> Source excerpt:

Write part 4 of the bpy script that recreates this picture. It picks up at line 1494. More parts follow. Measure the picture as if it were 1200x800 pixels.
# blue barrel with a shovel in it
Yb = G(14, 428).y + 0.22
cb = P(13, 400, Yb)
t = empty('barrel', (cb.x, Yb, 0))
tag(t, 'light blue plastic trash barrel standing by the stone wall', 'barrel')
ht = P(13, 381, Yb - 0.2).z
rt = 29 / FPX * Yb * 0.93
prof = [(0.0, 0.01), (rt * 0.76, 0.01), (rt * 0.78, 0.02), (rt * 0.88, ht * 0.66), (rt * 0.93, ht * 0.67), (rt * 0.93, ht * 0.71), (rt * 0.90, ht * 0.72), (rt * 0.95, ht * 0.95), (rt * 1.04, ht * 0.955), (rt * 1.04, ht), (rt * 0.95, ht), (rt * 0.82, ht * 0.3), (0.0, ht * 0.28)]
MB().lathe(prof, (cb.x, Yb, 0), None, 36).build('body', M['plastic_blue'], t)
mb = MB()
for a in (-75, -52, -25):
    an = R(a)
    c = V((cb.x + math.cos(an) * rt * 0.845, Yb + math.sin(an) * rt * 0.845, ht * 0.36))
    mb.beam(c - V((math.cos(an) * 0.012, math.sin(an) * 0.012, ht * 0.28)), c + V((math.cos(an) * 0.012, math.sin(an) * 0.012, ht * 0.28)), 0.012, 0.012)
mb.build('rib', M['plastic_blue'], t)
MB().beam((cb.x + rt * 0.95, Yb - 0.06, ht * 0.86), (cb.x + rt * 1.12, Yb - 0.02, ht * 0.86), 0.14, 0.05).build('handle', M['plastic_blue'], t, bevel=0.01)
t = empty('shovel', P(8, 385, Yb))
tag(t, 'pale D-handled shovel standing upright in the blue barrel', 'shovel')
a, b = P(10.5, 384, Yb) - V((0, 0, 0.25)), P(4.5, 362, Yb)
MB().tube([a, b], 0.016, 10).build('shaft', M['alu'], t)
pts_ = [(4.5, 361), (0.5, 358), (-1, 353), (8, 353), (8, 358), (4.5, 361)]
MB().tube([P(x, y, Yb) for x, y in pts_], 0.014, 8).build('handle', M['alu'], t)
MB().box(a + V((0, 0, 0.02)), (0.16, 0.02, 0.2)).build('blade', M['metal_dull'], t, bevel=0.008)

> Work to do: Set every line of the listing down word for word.

> Exercise answer:
Write part 4 of the bpy script that recreates this picture. It picks up at line 1494. More parts follow. Measure the picture as if it were 1200x800 pixels.
# blue barrel with a shovel in it
Yb = G(14, 428).y + 0.22
cb = P(13, 400, Yb)
t = empty('barrel', (cb.x, Yb, 0))
tag(t, 'light blue plastic trash barrel standing by the stone wall', 'barrel')
ht = P(13, 381, Yb - 0.2).z
rt = 29 / FPX * Yb * 0.93
prof = [(0.0, 0.01), (rt * 0.76, 0.01), (rt * 0.78, 0.02), (rt * 0.88, ht * 0.66), (rt * 0.93, ht * 0.67), (rt * 0.93, ht * 0.71), (rt * 0.90, ht * 0.72), (rt * 0.95, ht * 0.95), (rt * 1.04, ht * 0.955), (rt * 1.04, ht), (rt * 0.95, ht), (rt * 0.82, ht * 0.3), (0.0, ht * 0.28)]
MB().lathe(prof, (cb.x, Yb, 0), None, 36).build('body', M['plastic_blue'], t)
mb = MB()
for a in (-75, -52, -25):
    an = R(a)
    c = V((cb.x + math.cos(an) * rt * 0.845, Yb + math.sin(an) * rt * 0.845, ht * 0.36))
    mb.beam(c - V((math.cos(an) * 0.012, math.sin(an) * 0.012, ht * 0.28)), c + V((math.cos(an) * 0.012, math.sin(an) * 0.012, ht * 0.28)), 0.012, 0.012)
mb.build('rib', M['plastic_blue'], t)
MB().beam((cb.x + rt * 0.95, Yb - 0.06, ht * 0.86), (cb.x + rt * 1.12, Yb - 0.02, ht * 0.86), 0.14, 0.05).build('handle', M['plastic_blue'], t, bevel=0.01)
t = empty('shovel', P(8, 385, Yb))
tag(t, 'pale D-handled shovel standing upright in the blue barrel', 'shovel')
a, b = P(10.5, 384, Yb) - V((0, 0, 0.25)), P(4.5, 362, Yb)
MB().tube([a, b], 0.016, 10).build('shaft', M['alu'], t)
pts_ = [(4.5, 361), (0.5, 358), (-1, 353), (8, 353), (8, 358), (4.5, 361)]
MB().tube([P(x, y, Yb) for x, y in pts_], 0.014, 8).build('handle', M['alu'], t)
MB().box(a + V((0, 0, 0.02)), (0.16, 0.02, 0.2)).build('blade', M['metal_dull'], t, bevel=0.008)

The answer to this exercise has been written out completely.